Ceylanı bilirsiniz. Türk insanını en çok cezbeden canlılardan biri olması bir yana, Türk kızlarını anlatmak için kullanılan en latif (güzel) deyişlerin de başında gelir. ‘Ceylan sekişli’, ‘ceylan bakışlı’, ‘ürkek ceylan’, ‘kınalı ceylan’, ‘yavru ceylan’ … diye giden misaller malûmunuzdur. Kısacası ceylan, bizim kültürümüzde ulaşılmak istenen bir hedef; elde edilmesi gereken bir kıymet; dahası saflığın, temizliğin, güzelliğin... simgelerinden biridir. Umarım hep de öyle kalır.
Kalemle halvetimize ceylanla başlamaktan muradımız, Türkiye için bir tehlike olduğunu düşündüğümüz Avrupa Birliği düşüncesine atıf yapmaktır hâliyle.

Önce sizlere bir soru yönelteyim: Ceylan nasıl avlanır?

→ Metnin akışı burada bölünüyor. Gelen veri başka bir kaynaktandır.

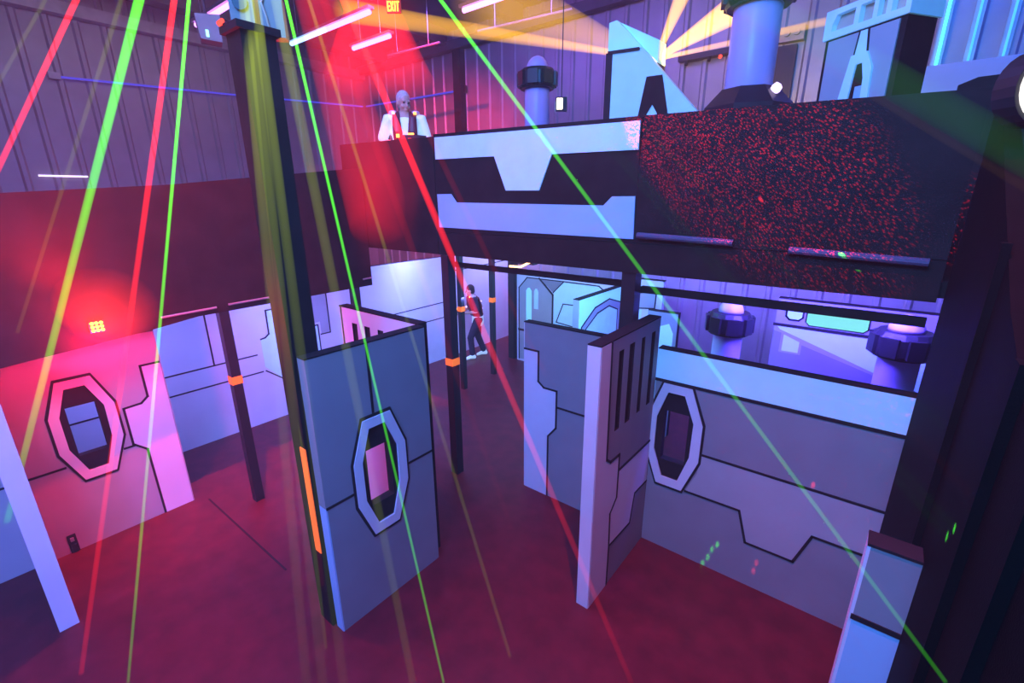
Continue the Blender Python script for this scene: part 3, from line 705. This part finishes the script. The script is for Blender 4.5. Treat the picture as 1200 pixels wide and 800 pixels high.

“Hadi Avrupa Birliğini anladık; ceylan avcılığı da nereden çıktı?” diyorsanız, arz edeyim. Şöyle ki, ceylan ney çalarak avlanırmış cancağızlar. Avcılar, ceylanın devamlı su içtiği kaynağın yakınında pusuya yatarlarmış. Uzaktan ceylan görününce, içlerinden biri başlarmış neyi üflemeye. Ney sesini duyan hayvan boynunu büker; şu başına gelip, çökermiş. Sonrası malum… Avcılara kolayca av oluverirmiş garibim. Gelelim Avrupa Birliği meselesine… Avrupalı dostlarımız da, yıllardan beri hoşumuza giden havayı çalmaktadır. Umdukları, boynumuzu büküp; uçurumun kenarına çömelmemizdir. Yani sırtımızdan vurulup, uçurumun dibini boylamamız an meselesi… Osmanlı’nın, Tanzimat ve sonrasında yaptığı hatayı tekrarlamamızı bekliyorlar. Şimdi, çokbilmiş liberaller; enteller, danteller… bu görüşüme tuzak kuramı (komplo teorisi) deyip, dudak bükebilirler. Oysa dünya, o eski bildik dünya değildir artık. Günümüzde gizli niyetler bile artık gizli kalmamaktadır. Vücut dilinin çözüldüğü bir zamanda, bizimkilerin buzlanan dimağlarının çözülemeyişine ise, esef etmekten (üzülmek, kahırlanmak) başka yapabileceğimiz birşey de yoktur. Haliyle biz de lafta değil; özde demokrat olduğumuzdan, Prof. Dr. Orhan Türkdoğan Bey’in nezaketiyle “Görüşünüze saygı duyuyorum, ama katılmıyorum.” deyip geçiyoruz.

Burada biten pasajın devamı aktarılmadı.